Perchè Diego Lopez fatica tanto?
“Ha quella tendinopatia al ginocchio, magari aveva resistito con infiltrazioni. Non credo che la sostituzione fosse solo tecnica, sarà stato anche un discorso fisico. Malgrado le critiche, lo considero un buon acquisto del Milan, testimoniato da William Vecchi: “A Madrid, con Ancelotti, per un anno l’avevamo preferito a Casillas, nonostante avessimo contro il pubblico”. Dunque è da Milan, com’era da Real Madrid”.
Chissà come l’ha presa Christian Abbiati, allora…
“Ecco, in questo scavalcamento mostra la consueta professionalità, a 38 anni. Resta una vecchia colonna rossanera, gliel’avranno fatto digerire, è la stranezza di questa situazione. Donnarumma ha iniziato un percorso positivo, la speranza è che il portierino non abbia piccole defaillance, diversamente comunque sarebbero pronti in due”.

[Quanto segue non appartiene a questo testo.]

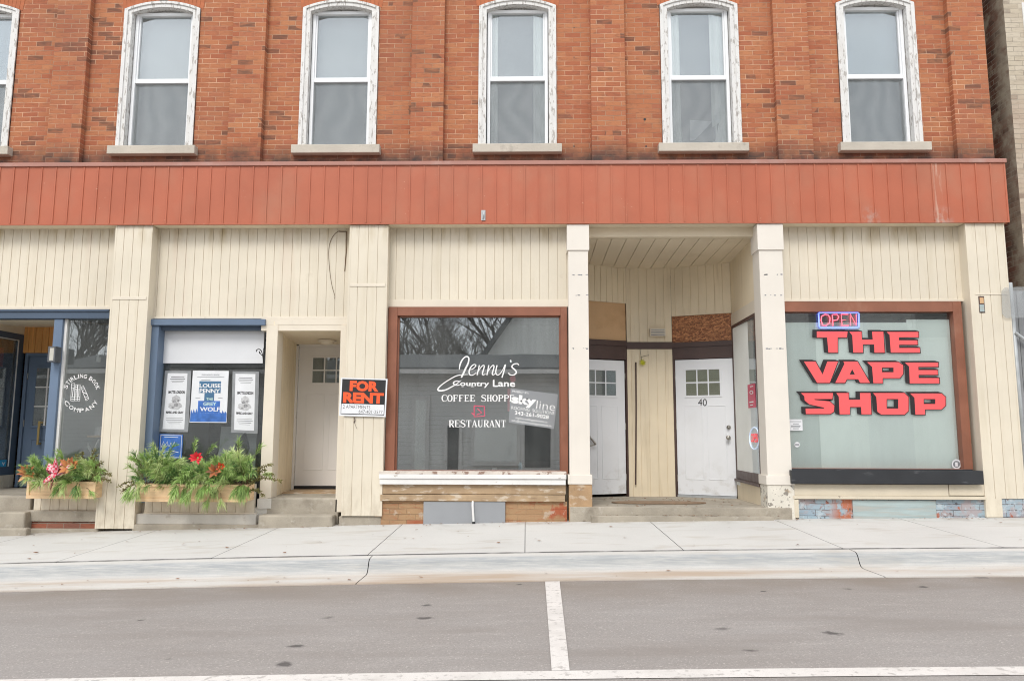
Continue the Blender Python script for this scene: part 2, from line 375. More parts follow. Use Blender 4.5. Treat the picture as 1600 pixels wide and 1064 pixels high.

Lei va ancora allo stadio?
“Ogni tanto, con mia moglie Serena, 78enne”.
Avete 4 nipoti: Alessandra, 22 anni, e due gemelli di 18.
“Matteo, terzino sinistro nella Pro Sesto, in serie D, adesso si direbbe esterno basso, e Martina, al penultimo anno di liceo, vicino all’ex fiera, in via Nievo. E poi Milla, figlia di Carlo, che ha un anno”.
Suo figlio minore era stato compagno della showgirl di Mediaset Alessia Marcuzzi.
“Il padre Eugenio mi ha fatto gli auguri per gli 80 anni”.

Come ha festeggiato?
“In famiglia, senza nulla di originale. Abbiamo atteso fine mese, che Carlo potesse rientrare da Londra”.

Chi l’ha chiamata, in particolare?
“Tanti, al telefono o per sms. Il primo è stato Romeo Benetti, alle 8, poi Rivera e Lodetti, Kurt Hamrim,  Malatrasi e Sormani, dunque lo zoccolo duro della squadra guidata dal paron Rocco. Era proprio speciale”.